I also have a passion for future history (okay, sci-fi); I find it useful to speculate on where political economic trends might lead us when my grandkids are grown or even my age. This year brought entertaining books by masters of the genre including Ian McDonald’s Luna: New Moon, Paolo Bacigalupi’s The Water Knife, and Dave Hutchinson’s Europe At Midnight, the continuing story of Europe broken into mini-states which he began in Europe in Autumn.
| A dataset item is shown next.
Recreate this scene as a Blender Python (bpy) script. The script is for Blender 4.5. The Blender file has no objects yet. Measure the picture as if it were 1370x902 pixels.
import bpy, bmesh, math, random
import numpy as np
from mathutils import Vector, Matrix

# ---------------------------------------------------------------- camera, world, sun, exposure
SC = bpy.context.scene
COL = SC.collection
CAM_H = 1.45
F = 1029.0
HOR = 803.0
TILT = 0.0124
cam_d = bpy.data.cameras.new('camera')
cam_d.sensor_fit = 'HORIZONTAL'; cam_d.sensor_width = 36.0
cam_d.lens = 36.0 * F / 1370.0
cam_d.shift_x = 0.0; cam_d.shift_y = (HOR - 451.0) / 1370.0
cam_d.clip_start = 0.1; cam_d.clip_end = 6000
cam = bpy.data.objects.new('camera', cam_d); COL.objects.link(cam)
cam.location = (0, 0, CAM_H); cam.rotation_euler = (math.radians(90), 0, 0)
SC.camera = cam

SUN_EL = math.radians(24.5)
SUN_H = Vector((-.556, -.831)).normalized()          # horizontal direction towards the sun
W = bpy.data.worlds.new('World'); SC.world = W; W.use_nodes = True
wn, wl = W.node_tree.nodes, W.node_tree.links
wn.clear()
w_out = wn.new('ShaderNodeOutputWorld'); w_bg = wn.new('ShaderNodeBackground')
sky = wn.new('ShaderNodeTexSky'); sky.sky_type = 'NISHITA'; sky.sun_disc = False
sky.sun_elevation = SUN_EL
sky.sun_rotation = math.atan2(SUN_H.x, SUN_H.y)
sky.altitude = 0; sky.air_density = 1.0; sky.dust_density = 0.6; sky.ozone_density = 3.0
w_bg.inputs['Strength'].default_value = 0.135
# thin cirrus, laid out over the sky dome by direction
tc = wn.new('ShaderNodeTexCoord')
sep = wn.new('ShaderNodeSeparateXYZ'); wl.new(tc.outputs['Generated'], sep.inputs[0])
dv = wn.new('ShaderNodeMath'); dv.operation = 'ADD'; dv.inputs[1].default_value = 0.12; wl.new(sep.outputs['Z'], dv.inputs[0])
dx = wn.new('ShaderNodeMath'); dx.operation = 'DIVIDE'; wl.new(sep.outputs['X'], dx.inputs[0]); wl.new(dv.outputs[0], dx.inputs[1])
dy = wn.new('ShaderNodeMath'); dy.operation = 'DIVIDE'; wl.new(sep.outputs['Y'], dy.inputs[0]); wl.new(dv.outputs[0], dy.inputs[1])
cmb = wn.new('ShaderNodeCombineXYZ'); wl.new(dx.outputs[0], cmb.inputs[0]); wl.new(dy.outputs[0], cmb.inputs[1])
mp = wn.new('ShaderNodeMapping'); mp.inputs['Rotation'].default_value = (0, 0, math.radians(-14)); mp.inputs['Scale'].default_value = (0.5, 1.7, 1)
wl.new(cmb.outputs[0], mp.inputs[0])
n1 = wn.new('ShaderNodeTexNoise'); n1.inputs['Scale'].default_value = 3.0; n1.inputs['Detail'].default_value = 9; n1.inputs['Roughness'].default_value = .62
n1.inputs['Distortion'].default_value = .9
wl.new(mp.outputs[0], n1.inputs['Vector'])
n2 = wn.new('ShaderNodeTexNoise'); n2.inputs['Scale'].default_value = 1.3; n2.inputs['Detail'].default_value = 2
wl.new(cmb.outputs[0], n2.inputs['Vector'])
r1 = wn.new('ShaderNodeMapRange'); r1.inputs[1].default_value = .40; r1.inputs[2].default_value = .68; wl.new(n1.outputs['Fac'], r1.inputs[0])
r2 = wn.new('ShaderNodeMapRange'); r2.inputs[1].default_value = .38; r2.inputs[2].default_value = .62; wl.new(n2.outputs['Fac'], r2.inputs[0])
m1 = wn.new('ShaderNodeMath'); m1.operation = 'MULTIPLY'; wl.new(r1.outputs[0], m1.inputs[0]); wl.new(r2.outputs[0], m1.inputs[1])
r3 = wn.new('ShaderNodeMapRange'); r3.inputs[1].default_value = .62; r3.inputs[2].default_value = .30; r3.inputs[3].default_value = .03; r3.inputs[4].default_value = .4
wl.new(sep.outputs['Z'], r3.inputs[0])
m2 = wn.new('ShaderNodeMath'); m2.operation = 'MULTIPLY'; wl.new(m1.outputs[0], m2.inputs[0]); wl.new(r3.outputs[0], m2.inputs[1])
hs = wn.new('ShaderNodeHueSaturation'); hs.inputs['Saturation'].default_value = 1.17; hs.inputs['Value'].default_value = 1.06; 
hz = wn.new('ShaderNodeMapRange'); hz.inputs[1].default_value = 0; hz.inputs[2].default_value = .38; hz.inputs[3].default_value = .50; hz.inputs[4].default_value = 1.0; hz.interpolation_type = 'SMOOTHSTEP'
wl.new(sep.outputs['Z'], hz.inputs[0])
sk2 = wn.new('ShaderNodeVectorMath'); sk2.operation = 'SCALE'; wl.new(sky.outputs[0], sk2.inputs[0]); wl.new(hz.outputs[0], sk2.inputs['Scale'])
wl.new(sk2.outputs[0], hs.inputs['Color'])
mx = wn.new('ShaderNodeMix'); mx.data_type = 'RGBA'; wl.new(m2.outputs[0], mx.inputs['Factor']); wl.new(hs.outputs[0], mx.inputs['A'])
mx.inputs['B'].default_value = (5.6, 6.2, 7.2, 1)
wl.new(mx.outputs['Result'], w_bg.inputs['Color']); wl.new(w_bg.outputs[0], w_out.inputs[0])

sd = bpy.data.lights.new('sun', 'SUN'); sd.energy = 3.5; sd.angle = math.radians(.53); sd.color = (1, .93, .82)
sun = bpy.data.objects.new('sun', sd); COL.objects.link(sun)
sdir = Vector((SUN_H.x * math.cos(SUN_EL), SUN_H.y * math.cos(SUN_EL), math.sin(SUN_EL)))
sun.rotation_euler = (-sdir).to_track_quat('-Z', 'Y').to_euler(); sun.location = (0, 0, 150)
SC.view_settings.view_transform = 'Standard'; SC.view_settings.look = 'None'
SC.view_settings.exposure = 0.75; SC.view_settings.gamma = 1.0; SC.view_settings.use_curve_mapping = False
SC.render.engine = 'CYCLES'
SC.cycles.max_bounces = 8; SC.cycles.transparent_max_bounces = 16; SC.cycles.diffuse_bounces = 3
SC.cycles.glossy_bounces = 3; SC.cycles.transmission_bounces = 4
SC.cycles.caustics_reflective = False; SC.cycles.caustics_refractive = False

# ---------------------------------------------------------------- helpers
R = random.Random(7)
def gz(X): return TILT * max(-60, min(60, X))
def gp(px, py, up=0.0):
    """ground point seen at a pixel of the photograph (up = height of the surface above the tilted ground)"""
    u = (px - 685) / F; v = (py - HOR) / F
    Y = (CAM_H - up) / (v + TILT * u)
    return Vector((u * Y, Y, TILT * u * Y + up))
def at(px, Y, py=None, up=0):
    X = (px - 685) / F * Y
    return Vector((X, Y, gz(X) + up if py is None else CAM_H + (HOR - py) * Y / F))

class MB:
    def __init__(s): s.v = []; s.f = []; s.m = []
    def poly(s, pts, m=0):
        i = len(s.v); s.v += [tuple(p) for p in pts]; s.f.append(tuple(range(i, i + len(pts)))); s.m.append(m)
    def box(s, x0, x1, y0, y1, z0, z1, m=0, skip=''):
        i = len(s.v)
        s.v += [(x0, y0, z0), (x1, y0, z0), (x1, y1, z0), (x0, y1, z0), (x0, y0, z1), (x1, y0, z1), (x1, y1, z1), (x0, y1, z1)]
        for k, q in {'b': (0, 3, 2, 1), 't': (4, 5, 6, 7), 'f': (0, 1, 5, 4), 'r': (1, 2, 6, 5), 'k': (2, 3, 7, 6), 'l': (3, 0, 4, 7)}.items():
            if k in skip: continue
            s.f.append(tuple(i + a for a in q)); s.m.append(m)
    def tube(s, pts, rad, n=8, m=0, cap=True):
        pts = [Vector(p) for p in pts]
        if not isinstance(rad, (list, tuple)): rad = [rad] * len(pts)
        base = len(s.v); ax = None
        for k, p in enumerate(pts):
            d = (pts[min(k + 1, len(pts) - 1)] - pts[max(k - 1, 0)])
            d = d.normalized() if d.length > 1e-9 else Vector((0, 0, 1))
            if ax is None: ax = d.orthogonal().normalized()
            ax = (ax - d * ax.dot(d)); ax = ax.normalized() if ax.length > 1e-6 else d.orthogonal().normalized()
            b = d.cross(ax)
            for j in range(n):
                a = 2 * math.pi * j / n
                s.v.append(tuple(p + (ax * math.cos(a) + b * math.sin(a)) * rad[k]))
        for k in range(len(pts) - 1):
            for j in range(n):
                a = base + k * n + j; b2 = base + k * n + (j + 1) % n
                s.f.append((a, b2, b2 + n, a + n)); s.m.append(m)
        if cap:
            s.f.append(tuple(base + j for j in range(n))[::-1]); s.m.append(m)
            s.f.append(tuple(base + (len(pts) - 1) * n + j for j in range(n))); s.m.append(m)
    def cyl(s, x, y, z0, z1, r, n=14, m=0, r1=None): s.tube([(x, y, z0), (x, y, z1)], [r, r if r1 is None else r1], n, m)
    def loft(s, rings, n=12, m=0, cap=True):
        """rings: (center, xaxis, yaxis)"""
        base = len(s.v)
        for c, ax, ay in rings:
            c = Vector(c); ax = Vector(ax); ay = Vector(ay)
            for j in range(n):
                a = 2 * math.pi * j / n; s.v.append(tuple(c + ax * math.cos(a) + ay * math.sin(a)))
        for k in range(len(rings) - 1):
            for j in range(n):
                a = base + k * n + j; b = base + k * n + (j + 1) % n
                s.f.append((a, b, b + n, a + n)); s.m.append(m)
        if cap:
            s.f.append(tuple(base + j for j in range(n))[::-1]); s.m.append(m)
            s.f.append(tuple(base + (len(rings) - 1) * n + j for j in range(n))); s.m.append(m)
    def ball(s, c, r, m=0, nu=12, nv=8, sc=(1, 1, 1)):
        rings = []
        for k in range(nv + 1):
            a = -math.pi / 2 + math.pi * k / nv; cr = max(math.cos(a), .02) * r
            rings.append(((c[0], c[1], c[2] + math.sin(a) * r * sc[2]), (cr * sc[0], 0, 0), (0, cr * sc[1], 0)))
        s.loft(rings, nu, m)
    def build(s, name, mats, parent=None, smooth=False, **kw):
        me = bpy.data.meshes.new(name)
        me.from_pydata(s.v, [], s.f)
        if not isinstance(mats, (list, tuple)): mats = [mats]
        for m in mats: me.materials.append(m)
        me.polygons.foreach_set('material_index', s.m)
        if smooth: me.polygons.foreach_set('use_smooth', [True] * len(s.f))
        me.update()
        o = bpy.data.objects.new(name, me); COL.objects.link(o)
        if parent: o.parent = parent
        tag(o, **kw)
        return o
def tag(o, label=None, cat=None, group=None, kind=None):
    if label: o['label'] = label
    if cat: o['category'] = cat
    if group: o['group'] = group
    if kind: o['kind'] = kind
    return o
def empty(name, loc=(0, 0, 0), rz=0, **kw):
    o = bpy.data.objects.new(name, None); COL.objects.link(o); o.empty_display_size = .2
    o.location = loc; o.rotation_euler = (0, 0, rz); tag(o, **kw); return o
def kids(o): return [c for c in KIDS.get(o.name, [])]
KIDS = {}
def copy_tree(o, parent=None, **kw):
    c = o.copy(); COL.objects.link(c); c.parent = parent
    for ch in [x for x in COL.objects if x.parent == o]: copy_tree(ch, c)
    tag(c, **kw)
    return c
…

Next year will bring the presidential election and more good reading to inform us of the joys and perils of American exceptionalism. Princeton historian Sean Wilentz will bring out his collected political essays, and author Sidney Blumenthal will publish the first volume of his highly anticipated study of Lincoln as a politician. Former Army colonel Andrew Bacevich will publish a study of American military involvement in the modern Middle East. In a blast from the past, Routledge Revivals will reissue in hard cover and e-book Economic Democracy: The Challenge of the 1980s, co-authored by Stanford economist Martin Carnoy and myself. Before Bernie Sanders was speaking about inequality on the Senate floor or running for president as an economic populist, Martin and I were trying to analyze the workings of the American economy and options for reforming it. We got many things wrong including not anticipating the rise of Chinese economy, the spread of the Internet or the end of the Cold War, but we were right about the Reagan attack on unions and public interest organizations, growing corporate support for rolling back the federal social safety net, and the shift in the Republican party towards a largely white, conservative, Southern-based party.
Enough of the heavy stuff. I wish everyone a warm holiday season, including the president and his family when they are eating snow cones in Hawaii.
Go see the new Star Wars movie and worry about conflict in galaxies far, far away from ours — and don’t let Donald Trump or ISIS spoil your holidays.